The downsides are the sort of things we pretend not to mind, even though we absolutely do.
For example, setting up a tent.
No one has ever assembled a tent calmly. It is not possible.
There is always a fight with the poles if they are all there, a moment where the tent looks like a broken trampoline and the inevitable argument between the people doing the set-up.
Every family has had this conversation:
“We should read the instructions.”
“We don’t need the instructions.”
“You say that every year.”
“And yet the tent is always standing.”
“Yes, but last year it sagged so much it looked like a hammock.”
Thirty minutes of silence...
Then there is the weather, which seems to hold a personal vendetta against camping.
Again, Dave Barry captured the truth perfectly when he said rainstorms will travel thousands of kilometres, against prevailing winds, for the opportunity to rain on a tent.
Kiwis do not need Jim Hickey to know when it is going to rain.
All we need to do is unzip the front flap of the tent, smile confidently at the sky and say, “day for it”.
Within minutes, the clouds roll in like they have been waiting in the wings for their cue.
The only time rain arrives faster is during a cricket test match.
When it rains at a campsite, the entire world becomes damp.
Clothes are damp. Sleeping bags are damp. Even towels are damp, which is ironic because instead of drying you off, they mostly moisten, like wet wipes.
The deck chair you forgot to bring inside becomes a tiny outdoor swimming pool.
You spend the whole night lying awake listening to raindrops hitting the tent fly, knowing that if the fly touches the main tent fabric, gravity and capillary action will turn it into a slow leak straight on to your sleeping bag.
Science, as they say, is not always your friend.
But even on the good weather days, the sun can be a villain of its own.
You apply sunscreen. You reapply sunscreen. You cover yourself like a responsible adult. And still, at the end of the day, you look like half-cooked bacon.
And we don’t need reminding that your pup tent turns into a sauna in extreme heat, where warm air meets cooler tent fabric, condenses and drips back on to you in a not-so-refreshing cycle of indoor rain, also known as tent sweats.
Let’s not forget the campsite communal kitchen, which should be studied by anthropologists.
On one side, you have a highly organised family with colour-coded containers.
On the other, you have a group of teenagers attempting to boil pasta using a pot the size of a cereal bowl.
Someone is frantically trying to find a tea towel. And there is always one person who insists on washing their dishes with cold water because “hot water is how they get you”.
Yet for all the chaos, discomfort and mild suffering, there is something magical about camping.
There are the long evenings playing cards under a lantern that is slowly attracting every bug in the Southern Hemisphere.
There are the stories told around the barbecue, where even the dullest anecdotes become masterpieces.
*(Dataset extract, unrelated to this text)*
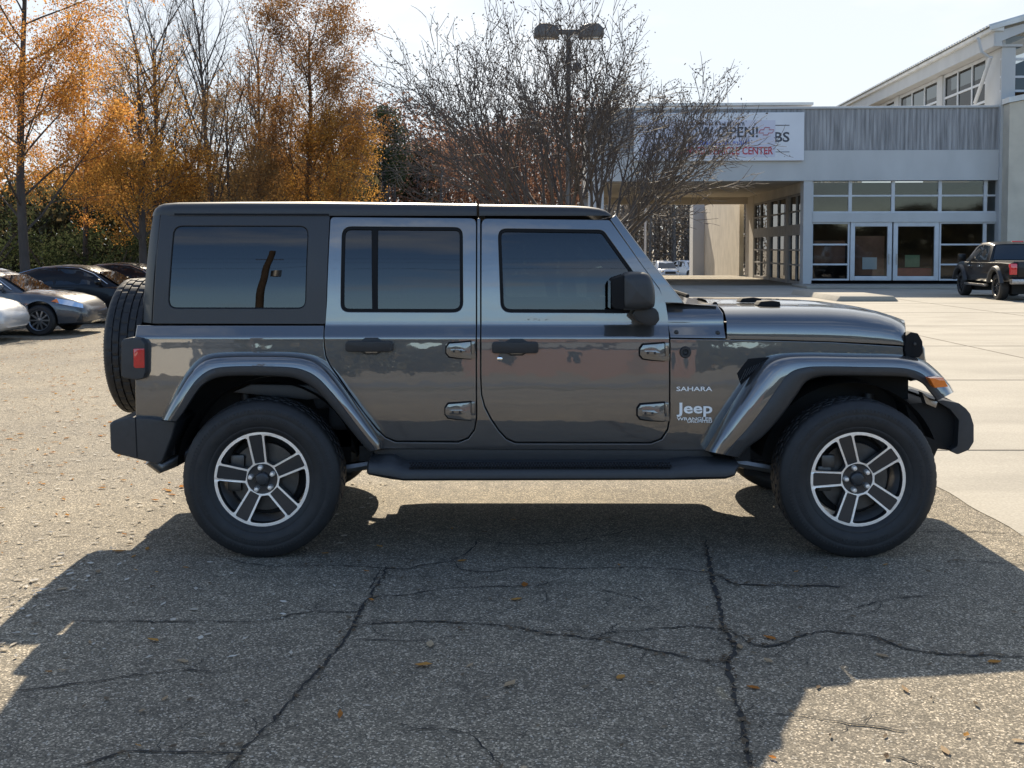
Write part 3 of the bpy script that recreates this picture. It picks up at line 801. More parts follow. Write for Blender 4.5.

The quiet moment at night when you step outside the tent and look up to see more stars than seems reasonable.
So, here’s to another season of sand in the sleeping bag, mystery insects in your food, tent pegs that vanish into thin air and memories that only make sense to people who have battled a camp loo at three in the morning.
Camping might be nature’s way of promoting the motel business, but it is also one of the great Kiwi traditions that keeps us grounded, connected and proudly Kiwi.